=== INPUT ROWS ===
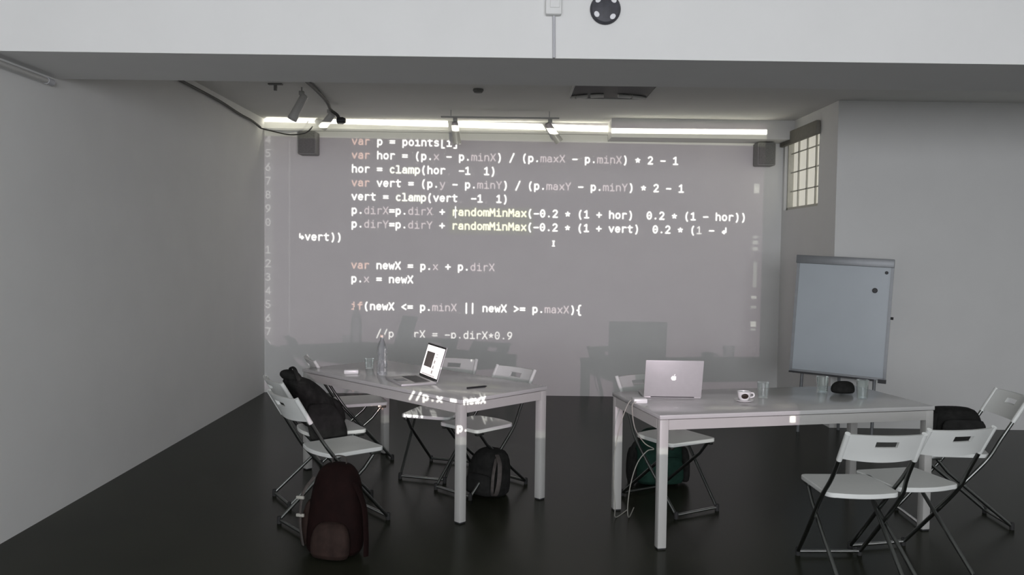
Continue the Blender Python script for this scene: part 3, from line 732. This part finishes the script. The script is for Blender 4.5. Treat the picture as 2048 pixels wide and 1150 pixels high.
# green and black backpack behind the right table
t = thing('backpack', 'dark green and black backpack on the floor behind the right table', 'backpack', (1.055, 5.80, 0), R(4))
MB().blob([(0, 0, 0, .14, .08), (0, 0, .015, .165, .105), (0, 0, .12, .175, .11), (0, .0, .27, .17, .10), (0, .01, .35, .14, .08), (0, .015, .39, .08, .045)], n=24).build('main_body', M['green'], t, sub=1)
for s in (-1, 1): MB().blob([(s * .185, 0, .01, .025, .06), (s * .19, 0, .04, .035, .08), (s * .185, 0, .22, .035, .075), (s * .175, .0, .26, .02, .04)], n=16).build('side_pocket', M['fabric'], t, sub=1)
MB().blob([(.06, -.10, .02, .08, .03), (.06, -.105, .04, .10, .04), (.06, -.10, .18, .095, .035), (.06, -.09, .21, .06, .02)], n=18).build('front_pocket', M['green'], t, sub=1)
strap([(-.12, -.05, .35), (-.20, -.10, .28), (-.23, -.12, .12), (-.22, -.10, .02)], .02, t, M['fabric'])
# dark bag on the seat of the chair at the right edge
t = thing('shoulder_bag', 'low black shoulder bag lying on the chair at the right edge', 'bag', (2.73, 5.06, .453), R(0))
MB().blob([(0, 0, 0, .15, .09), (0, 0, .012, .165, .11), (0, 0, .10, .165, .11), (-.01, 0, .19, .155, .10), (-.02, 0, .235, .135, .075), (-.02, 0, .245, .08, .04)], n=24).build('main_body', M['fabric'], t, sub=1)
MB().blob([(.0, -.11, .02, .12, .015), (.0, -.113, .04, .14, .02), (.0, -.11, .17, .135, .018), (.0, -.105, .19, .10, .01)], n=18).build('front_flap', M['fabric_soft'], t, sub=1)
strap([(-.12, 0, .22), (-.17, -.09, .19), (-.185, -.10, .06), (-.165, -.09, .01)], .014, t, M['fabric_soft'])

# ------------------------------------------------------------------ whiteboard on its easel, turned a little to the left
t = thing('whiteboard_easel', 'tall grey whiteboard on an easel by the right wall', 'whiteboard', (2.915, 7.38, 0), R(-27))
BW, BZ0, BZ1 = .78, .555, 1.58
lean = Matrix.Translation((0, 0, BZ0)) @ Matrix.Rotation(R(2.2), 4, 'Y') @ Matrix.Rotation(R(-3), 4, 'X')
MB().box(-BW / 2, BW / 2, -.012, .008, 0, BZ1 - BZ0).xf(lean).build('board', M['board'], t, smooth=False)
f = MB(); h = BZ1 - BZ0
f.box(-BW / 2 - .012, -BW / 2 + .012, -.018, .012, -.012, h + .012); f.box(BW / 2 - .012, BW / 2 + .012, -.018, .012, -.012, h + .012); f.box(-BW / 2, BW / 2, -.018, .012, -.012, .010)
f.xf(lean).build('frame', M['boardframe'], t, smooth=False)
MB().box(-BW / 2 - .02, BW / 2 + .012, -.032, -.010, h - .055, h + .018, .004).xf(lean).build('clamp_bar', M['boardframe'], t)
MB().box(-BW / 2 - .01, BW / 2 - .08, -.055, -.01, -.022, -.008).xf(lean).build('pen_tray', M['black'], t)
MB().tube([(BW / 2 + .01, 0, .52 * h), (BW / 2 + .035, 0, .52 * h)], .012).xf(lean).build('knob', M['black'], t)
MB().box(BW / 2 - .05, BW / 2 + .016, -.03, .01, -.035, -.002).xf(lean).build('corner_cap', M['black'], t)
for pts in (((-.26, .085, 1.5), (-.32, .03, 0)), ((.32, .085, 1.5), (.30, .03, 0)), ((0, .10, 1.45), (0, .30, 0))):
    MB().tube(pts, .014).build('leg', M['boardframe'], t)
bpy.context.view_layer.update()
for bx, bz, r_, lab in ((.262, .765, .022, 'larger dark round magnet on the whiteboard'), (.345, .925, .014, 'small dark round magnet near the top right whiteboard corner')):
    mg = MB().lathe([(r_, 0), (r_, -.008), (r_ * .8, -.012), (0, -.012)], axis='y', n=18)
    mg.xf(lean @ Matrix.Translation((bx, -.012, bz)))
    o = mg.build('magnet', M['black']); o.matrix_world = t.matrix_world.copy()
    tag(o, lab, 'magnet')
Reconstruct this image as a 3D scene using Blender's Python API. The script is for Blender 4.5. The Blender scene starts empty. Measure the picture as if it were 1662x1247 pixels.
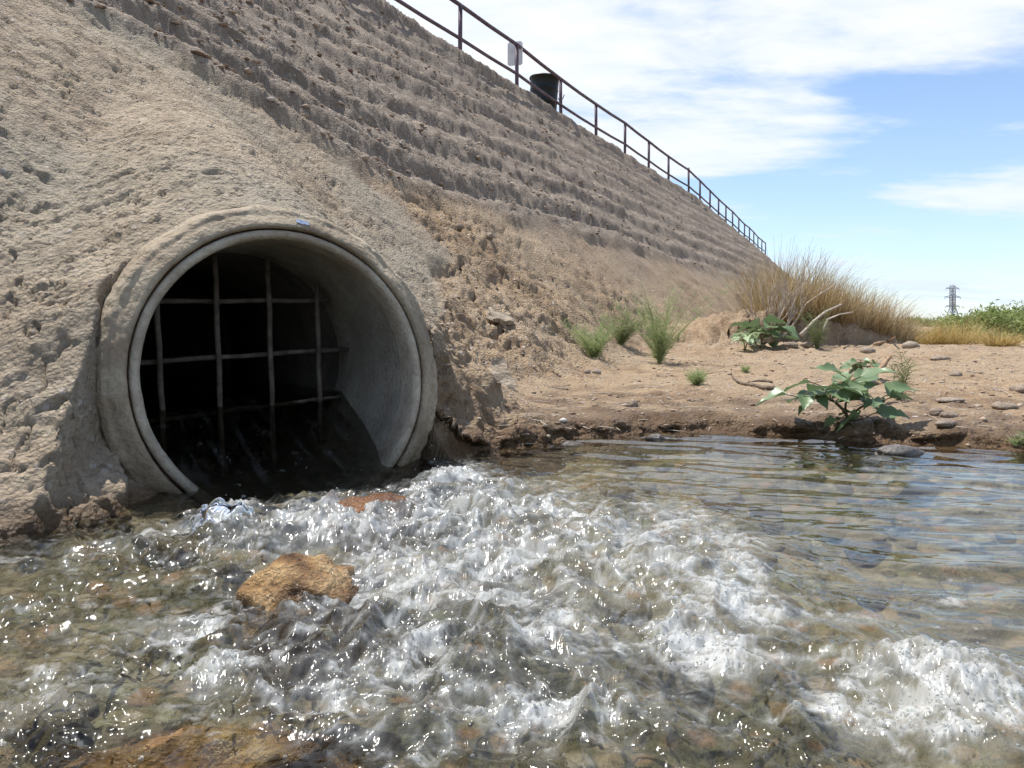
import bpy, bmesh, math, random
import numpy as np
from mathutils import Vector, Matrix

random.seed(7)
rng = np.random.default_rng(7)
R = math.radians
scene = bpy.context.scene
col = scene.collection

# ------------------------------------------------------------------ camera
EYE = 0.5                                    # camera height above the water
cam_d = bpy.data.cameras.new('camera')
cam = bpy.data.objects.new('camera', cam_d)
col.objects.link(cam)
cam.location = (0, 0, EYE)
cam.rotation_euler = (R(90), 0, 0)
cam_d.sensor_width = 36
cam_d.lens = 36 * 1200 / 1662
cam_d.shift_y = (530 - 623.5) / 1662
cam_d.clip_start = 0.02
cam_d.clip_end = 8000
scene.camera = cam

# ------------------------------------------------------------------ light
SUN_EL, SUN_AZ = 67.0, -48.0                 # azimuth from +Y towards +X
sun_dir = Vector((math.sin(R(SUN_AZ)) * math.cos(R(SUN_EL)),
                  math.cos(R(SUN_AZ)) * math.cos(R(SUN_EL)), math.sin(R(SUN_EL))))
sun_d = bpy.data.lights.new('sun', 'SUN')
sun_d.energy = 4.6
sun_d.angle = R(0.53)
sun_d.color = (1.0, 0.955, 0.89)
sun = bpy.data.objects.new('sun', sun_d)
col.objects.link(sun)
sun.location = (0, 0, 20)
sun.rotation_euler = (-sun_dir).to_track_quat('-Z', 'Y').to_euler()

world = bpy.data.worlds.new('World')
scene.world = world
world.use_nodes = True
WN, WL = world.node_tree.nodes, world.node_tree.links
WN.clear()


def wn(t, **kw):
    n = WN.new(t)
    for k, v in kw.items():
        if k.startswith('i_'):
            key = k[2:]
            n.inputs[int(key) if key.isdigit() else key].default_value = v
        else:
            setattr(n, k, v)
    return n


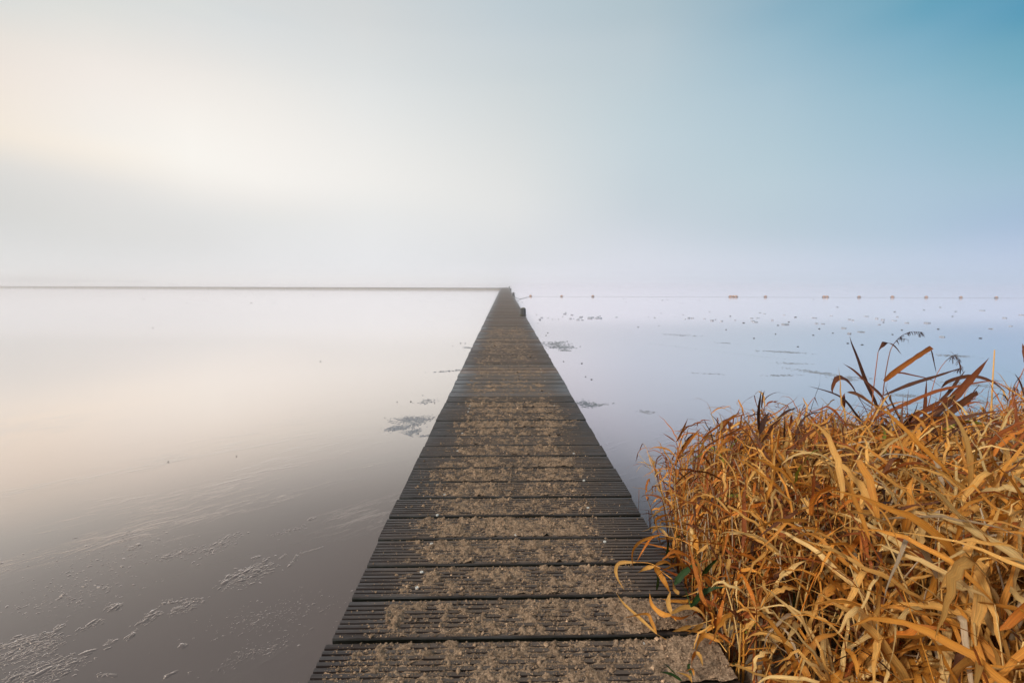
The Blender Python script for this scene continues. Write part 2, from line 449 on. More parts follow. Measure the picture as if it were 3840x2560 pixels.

=== STATED PROBLEM ===
Repeat exactly the lines above, from the line that contains "Reconstruct this image" down through the line that contains "from mathutils import Vector, Matrix". Include both of those lines and none of the pictures.

=== ANSWER FOR THE TASK ===
Reconstruct this image as a 3D scene using Blender's Python API. The script is for Blender 4.5. The Blender scene starts empty. Measure the picture as if it were 1662x1247 pixels.
import bpy, bmesh, math, random
import numpy as np
from mathutils import Vector, Matrix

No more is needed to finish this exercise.